Below is a block of records; reproduce all of them exactly and leave out any pictures.

--- START OF The input ---

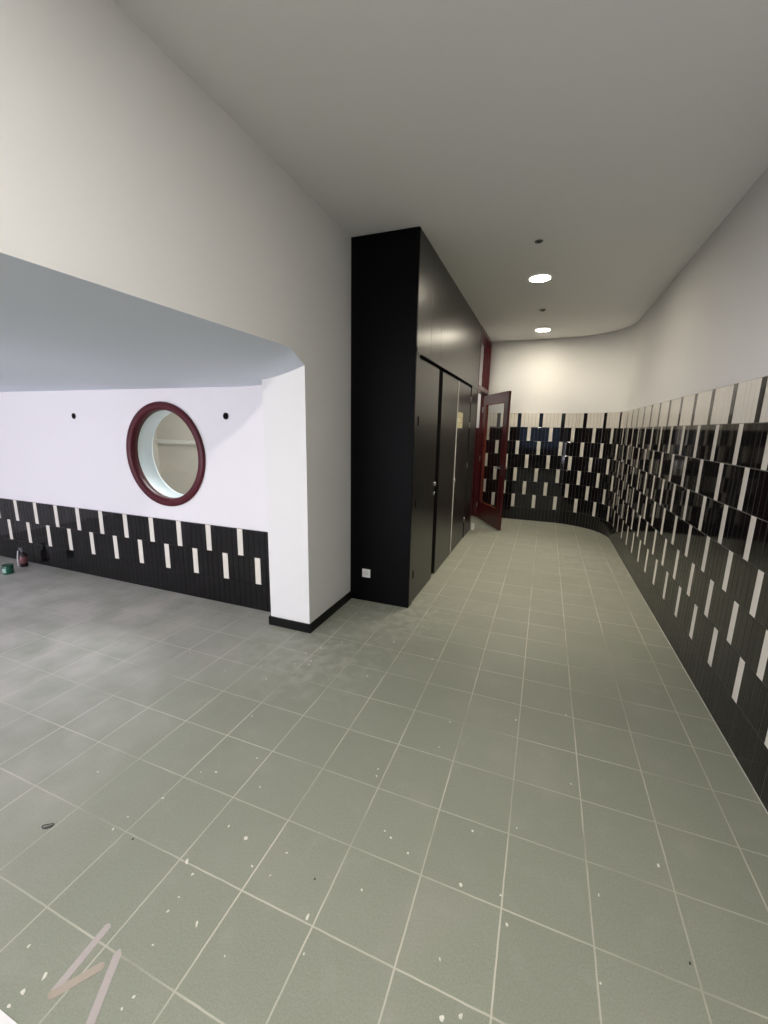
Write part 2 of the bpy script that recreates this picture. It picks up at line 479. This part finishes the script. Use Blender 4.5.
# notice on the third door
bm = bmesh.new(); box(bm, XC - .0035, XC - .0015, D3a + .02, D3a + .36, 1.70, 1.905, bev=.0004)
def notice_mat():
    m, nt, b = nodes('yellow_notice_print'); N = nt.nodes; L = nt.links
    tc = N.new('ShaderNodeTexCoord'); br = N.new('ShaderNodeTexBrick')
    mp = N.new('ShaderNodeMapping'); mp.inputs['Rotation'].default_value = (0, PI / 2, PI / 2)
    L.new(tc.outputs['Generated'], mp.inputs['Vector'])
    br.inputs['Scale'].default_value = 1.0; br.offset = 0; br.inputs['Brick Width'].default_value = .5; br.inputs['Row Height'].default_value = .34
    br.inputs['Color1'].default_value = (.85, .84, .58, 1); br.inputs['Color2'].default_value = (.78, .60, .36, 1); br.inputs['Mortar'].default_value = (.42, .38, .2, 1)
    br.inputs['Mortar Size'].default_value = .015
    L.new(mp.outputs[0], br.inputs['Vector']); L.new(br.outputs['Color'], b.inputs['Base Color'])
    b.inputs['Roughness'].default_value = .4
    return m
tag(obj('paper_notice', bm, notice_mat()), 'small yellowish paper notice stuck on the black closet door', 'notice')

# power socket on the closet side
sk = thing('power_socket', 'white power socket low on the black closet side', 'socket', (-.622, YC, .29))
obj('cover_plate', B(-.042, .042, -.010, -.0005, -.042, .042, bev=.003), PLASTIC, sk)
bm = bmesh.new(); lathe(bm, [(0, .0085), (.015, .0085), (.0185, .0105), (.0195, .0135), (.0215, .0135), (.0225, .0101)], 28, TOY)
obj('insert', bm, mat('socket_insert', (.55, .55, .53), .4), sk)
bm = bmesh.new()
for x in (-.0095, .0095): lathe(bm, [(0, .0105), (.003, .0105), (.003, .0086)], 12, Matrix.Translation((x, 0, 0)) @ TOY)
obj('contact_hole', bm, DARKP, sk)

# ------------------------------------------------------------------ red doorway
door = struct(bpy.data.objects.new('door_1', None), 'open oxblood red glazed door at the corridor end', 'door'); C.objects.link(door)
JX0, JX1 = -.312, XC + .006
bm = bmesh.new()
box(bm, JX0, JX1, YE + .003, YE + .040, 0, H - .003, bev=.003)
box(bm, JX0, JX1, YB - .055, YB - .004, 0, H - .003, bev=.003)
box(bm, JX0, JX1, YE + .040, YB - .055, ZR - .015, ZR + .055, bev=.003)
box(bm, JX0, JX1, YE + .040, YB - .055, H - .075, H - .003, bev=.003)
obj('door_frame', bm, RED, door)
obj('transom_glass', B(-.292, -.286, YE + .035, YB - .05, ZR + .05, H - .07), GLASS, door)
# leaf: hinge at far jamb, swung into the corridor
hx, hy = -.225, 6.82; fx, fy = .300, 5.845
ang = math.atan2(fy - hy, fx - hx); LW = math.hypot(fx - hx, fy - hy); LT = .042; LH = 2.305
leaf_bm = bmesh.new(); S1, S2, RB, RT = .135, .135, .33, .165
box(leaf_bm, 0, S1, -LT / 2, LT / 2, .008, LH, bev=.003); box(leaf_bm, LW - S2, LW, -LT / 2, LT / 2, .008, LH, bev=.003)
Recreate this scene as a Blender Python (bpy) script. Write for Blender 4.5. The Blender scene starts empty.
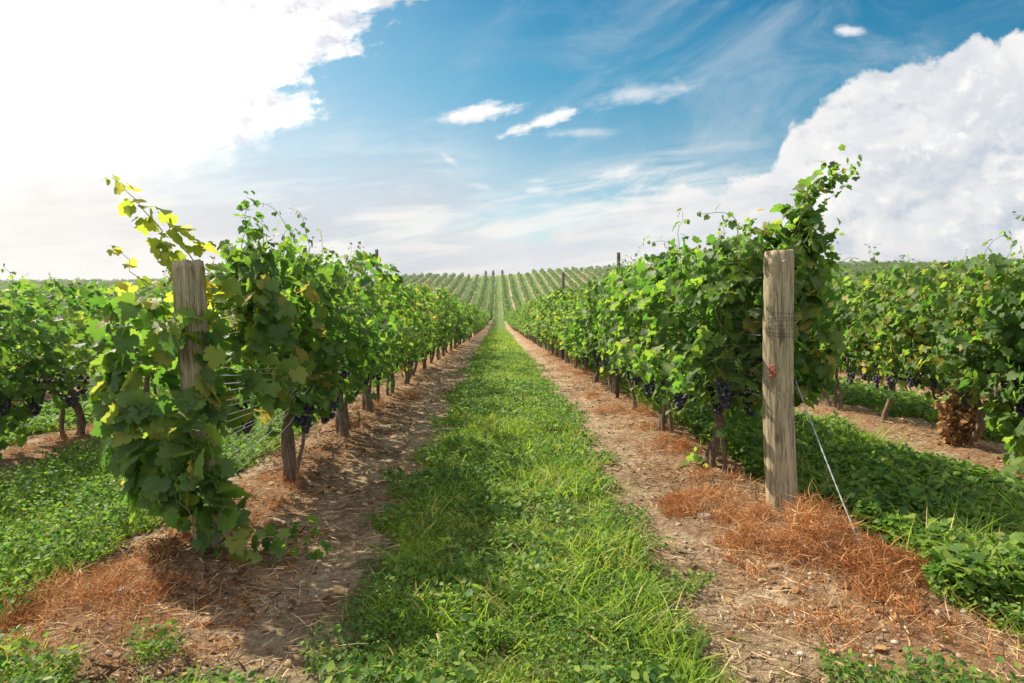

--- END OF The input ---

Written response:
Write part 2 of the bpy script that recreates this picture. It picks up at line 479. This part finishes the script. Use Blender 4.5.
# notice on the third door
bm = bmesh.new(); box(bm, XC - .0035, XC - .0015, D3a + .02, D3a + .36, 1.70, 1.905, bev=.0004)
def notice_mat():
    m, nt, b = nodes('yellow_notice_print'); N = nt.nodes; L = nt.links
    tc = N.new('ShaderNodeTexCoord'); br = N.new('ShaderNodeTexBrick')
    mp = N.new('ShaderNodeMapping'); mp.inputs['Rotation'].default_value = (0, PI / 2, PI / 2)
    L.new(tc.outputs['Generated'], mp.inputs['Vector'])
    br.inputs['Scale'].default_value = 1.0; br.offset = 0; br.inputs['Brick Width'].default_value = .5; br.inputs['Row Height'].default_value = .34
    br.inputs['Color1'].default_value = (.85, .84, .58, 1); br.inputs['Color2'].default_value = (.78, .60, .36, 1); br.inputs['Mortar'].default_value = (.42, .38, .2, 1)
    br.inputs['Mortar Size'].default_value = .015
    L.new(mp.outputs[0], br.inputs['Vector']); L.new(br.outputs['Color'], b.inputs['Base Color'])
    b.inputs['Roughness'].default_value = .4
    return m
tag(obj('paper_notice', bm, notice_mat()), 'small yellowish paper notice stuck on the black closet door', 'notice')

# power socket on the closet side
sk = thing('power_socket', 'white power socket low on the black closet side', 'socket', (-.622, YC, .29))
obj('cover_plate', B(-.042, .042, -.010, -.0005, -.042, .042, bev=.003), PLASTIC, sk)
bm = bmesh.new(); lathe(bm, [(0, .0085), (.015, .0085), (.0185, .0105), (.0195, .0135), (.0215, .0135), (.0225, .0101)], 28, TOY)
obj('insert', bm, mat('socket_insert', (.55, .55, .53), .4), sk)
bm = bmesh.new()
for x in (-.0095, .0095): lathe(bm, [(0, .0105), (.003, .0105), (.003, .0086)], 12, Matrix.Translation((x, 0, 0)) @ TOY)
obj('contact_hole', bm, DARKP, sk)

# ------------------------------------------------------------------ red doorway
door = struct(bpy.data.objects.new('door_1', None), 'open oxblood red glazed door at the corridor end', 'door'); C.objects.link(door)
JX0, JX1 = -.312, XC + .006
bm = bmesh.new()
box(bm, JX0, JX1, YE + .003, YE + .040, 0, H - .003, bev=.003)
box(bm, JX0, JX1, YB - .055, YB - .004, 0, H - .003, bev=.003)
box(bm, JX0, JX1, YE + .040, YB - .055, ZR - .015, ZR + .055, bev=.003)
box(bm, JX0, JX1, YE + .040, YB - .055, H - .075, H - .003, bev=.003)
obj('door_frame', bm, RED, door)
obj('transom_glass', B(-.292, -.286, YE + .035, YB - .05, ZR + .05, H - .07), GLASS, door)
# leaf: hinge at far jamb, swung into the corridor
hx, hy = -.225, 6.82; fx, fy = .300, 5.845
ang = math.atan2(fy - hy, fx - hx); LW = math.hypot(fx - hx, fy - hy); LT = .042; LH = 2.305
leaf_bm = bmesh.new(); S1, S2, RB, RT = .135, .135, .33, .165
box(leaf_bm, 0, S1, -LT / 2, LT / 2, .008, LH, bev=.003); box(leaf_bm, LW - S2, LW, -LT / 2, LT / 2, .008, LH, bev=.003)
Recreate this scene as a Blender Python (bpy) script. Write for Blender 4.5. The Blender scene starts empty.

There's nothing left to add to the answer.